Case in point: in New Mexico there's a company named Titan Areospace. It makes drone aircraft. Not the kind that blow up people. Rather, the kind that drift up to high altitudes and hang out there for, say, five years or so.

And guess what? They're solar powered.

Titan just got bought by Google which is interested in the aircraft as alternatives to satellites for the delivery of wireless Internet (take that, Comcast! And Verizon!)

But Titan's drones would be impossible were it not for a host of new materials, new batteries, and new everything else. They are so bloody light, and so energy efficient, that they can cruise the skies, and do it all without a drop of jet fuel.


*

It was ironic, really. For years I'd been waiting for a technological revolution in energy production…fusion, thorium fission, space-based power satellites…and all the while the revolution was coming from quite a different quarter, from materials science.
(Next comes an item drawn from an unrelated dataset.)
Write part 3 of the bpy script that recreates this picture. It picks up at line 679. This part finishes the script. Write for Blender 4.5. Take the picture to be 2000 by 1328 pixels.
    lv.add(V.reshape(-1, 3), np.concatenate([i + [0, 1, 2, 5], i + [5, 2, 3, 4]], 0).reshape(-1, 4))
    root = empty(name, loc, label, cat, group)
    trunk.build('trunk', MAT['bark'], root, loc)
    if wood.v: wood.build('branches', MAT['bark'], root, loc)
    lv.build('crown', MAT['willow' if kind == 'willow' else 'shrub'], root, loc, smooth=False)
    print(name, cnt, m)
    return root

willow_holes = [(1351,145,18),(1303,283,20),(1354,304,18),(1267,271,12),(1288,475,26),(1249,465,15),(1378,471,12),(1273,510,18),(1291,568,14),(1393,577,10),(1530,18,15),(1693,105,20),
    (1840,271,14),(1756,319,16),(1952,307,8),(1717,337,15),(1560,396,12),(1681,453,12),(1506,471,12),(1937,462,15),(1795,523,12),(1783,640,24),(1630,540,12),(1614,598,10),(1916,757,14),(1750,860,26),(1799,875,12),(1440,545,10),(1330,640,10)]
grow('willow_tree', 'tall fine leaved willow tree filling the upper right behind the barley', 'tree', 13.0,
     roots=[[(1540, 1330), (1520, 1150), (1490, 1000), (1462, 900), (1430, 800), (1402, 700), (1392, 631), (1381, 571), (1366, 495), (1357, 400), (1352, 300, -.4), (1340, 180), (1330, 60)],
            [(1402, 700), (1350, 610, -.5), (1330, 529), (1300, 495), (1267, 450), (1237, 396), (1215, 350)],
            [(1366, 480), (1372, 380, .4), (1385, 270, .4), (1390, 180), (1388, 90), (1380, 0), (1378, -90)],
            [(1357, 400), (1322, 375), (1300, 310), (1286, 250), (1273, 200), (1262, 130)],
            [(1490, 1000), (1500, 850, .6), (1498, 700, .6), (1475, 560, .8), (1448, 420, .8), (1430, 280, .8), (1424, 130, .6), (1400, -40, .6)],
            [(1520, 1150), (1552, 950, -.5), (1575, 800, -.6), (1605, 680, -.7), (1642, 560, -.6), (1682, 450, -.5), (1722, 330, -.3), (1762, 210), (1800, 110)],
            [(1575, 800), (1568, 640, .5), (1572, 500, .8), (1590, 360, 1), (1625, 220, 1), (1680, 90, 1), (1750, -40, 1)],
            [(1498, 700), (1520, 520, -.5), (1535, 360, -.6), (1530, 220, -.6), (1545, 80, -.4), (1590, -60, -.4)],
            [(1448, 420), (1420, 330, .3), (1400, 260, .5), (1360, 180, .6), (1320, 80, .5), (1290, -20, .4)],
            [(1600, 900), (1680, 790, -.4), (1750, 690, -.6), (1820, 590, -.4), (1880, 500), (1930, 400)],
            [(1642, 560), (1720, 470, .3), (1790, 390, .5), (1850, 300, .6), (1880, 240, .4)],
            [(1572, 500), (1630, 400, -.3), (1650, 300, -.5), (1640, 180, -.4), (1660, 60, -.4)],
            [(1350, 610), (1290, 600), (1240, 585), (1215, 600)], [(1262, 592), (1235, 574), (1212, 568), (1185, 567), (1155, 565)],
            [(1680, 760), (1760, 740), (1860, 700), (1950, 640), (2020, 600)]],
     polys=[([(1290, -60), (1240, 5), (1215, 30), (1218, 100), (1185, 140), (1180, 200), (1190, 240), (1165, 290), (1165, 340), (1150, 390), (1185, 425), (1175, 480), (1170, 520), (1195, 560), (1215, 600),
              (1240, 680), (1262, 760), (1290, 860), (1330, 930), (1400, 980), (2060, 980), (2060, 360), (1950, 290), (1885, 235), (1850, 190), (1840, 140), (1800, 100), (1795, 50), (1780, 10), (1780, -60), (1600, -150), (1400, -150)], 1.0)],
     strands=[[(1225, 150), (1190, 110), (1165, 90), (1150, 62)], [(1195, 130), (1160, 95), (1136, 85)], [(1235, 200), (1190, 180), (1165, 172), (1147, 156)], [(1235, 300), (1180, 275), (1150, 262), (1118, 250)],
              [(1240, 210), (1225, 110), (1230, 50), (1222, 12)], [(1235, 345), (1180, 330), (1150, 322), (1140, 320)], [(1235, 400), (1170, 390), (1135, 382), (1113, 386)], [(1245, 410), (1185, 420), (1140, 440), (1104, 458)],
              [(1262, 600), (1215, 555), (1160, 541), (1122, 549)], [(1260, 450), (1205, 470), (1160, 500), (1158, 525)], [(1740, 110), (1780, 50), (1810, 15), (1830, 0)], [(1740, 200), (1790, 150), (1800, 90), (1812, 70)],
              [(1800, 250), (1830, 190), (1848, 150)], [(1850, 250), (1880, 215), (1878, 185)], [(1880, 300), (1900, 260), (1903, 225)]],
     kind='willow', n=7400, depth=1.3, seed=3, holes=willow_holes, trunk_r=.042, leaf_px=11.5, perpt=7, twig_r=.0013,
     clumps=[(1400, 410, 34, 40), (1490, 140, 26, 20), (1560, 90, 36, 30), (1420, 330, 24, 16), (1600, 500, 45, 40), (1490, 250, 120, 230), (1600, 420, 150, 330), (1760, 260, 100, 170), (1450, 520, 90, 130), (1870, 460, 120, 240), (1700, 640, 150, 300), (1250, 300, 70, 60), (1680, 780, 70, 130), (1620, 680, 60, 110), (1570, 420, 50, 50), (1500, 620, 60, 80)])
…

But, better late than never. I now more or less admit that "renewables" in general and solar in particular are going to be a major part of our energy future. I still think we ought to keep up work on things like fusion and space-based power and all that other stuff. I also still think that solar power advocates need to face up to just how hard it is going to be to build a solar powered economy. And I suspect that, yes, there will always be a need for big generators somewhere in the system, if only to provide for backup or to power industry.

But clearly, the sun is going to be a very big part of our energy future.

Now, that said…I also think that solar is going to be a disruptive technology. Maybe even as disruptive as computers were before them. Maybe more.

Which is to say that there will be people who fight it, and progress in general, tooth and nail.